## [Your objective]
Give back, unchanged, the line with "Keep writing the", the line with "poster_pay()", and every line between them, and no other line.

## [Data to use]
==============================

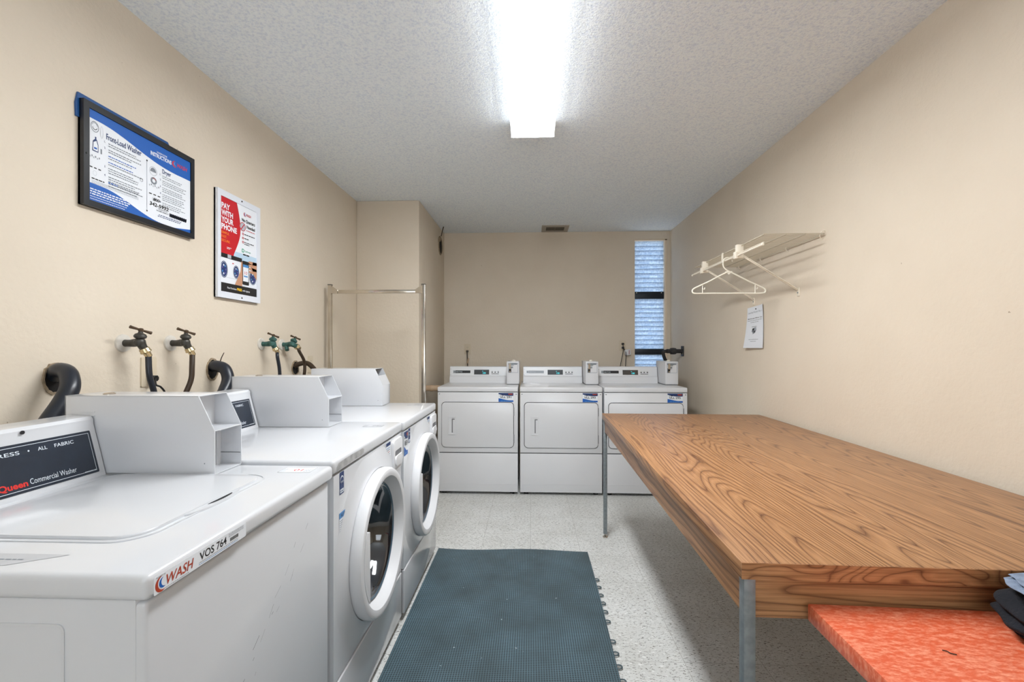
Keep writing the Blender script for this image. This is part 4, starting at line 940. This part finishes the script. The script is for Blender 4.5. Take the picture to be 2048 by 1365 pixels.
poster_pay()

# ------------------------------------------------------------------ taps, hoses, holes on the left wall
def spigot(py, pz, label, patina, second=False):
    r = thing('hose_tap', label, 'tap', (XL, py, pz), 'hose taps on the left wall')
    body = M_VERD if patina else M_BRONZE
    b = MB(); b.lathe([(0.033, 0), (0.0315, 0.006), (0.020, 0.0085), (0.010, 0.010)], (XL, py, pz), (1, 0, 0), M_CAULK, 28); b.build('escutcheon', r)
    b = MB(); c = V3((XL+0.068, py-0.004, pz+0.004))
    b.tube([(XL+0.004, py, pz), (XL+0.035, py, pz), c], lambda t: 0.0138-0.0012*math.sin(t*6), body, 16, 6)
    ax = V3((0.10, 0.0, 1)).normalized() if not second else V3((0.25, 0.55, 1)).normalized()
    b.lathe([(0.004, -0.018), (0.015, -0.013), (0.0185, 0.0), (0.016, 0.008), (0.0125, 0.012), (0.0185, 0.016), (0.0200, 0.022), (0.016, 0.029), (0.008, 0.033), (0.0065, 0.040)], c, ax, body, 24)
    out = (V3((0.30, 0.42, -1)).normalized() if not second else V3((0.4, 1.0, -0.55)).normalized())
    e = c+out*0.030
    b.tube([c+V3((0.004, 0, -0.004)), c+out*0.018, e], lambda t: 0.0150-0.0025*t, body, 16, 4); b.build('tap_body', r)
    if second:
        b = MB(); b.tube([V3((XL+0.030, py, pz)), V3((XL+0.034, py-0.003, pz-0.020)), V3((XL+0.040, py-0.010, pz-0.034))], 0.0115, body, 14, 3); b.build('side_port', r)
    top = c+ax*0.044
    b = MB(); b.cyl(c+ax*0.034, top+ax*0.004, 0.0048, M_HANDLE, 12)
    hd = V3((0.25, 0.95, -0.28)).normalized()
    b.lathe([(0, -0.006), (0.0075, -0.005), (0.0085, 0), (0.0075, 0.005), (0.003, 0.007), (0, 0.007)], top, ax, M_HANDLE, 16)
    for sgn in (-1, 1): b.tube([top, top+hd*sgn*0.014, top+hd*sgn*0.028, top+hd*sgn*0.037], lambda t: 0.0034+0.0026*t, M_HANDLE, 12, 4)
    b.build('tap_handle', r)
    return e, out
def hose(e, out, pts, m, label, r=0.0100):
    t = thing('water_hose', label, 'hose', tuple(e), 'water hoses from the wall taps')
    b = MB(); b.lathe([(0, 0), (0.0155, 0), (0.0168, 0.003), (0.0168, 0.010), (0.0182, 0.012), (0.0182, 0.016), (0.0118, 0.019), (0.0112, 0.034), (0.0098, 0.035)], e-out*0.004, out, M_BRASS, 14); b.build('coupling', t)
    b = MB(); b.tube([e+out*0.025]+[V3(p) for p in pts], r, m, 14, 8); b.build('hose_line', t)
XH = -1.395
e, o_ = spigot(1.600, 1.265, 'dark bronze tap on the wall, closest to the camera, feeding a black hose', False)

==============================

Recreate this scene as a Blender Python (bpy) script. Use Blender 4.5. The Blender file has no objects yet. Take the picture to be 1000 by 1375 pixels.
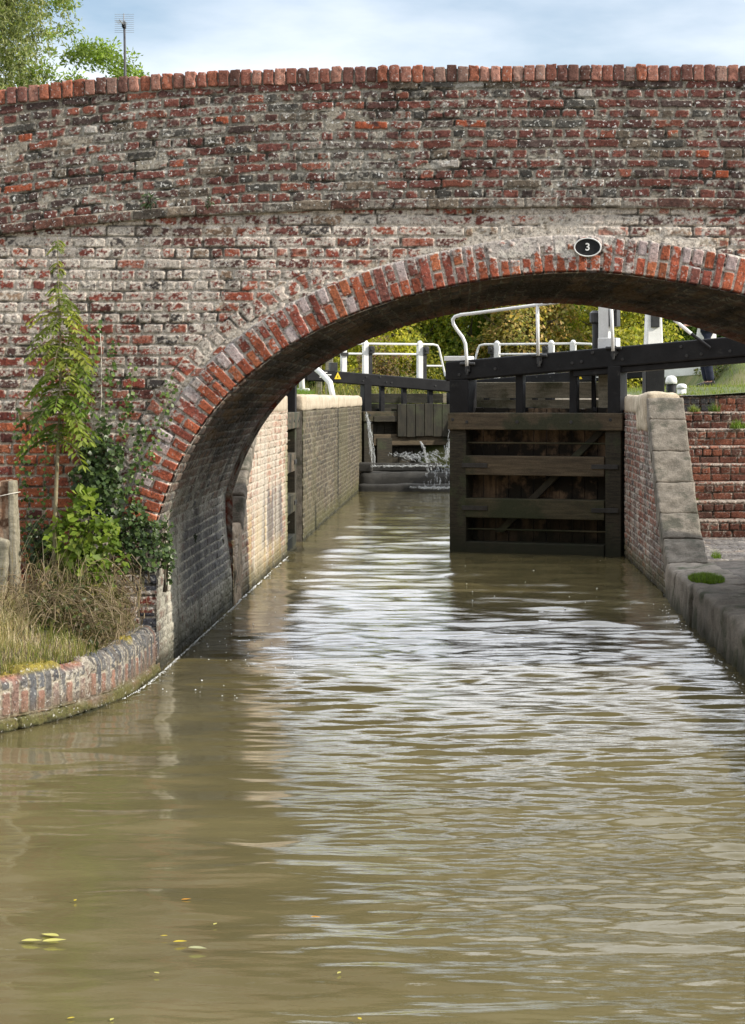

==============================

## [Final result]
Keep writing the Blender script for this image. This is part 4, starting at line 940. This part finishes the script. The script is for Blender 4.5. Take the picture to be 2048 by 1365 pixels.
poster_pay()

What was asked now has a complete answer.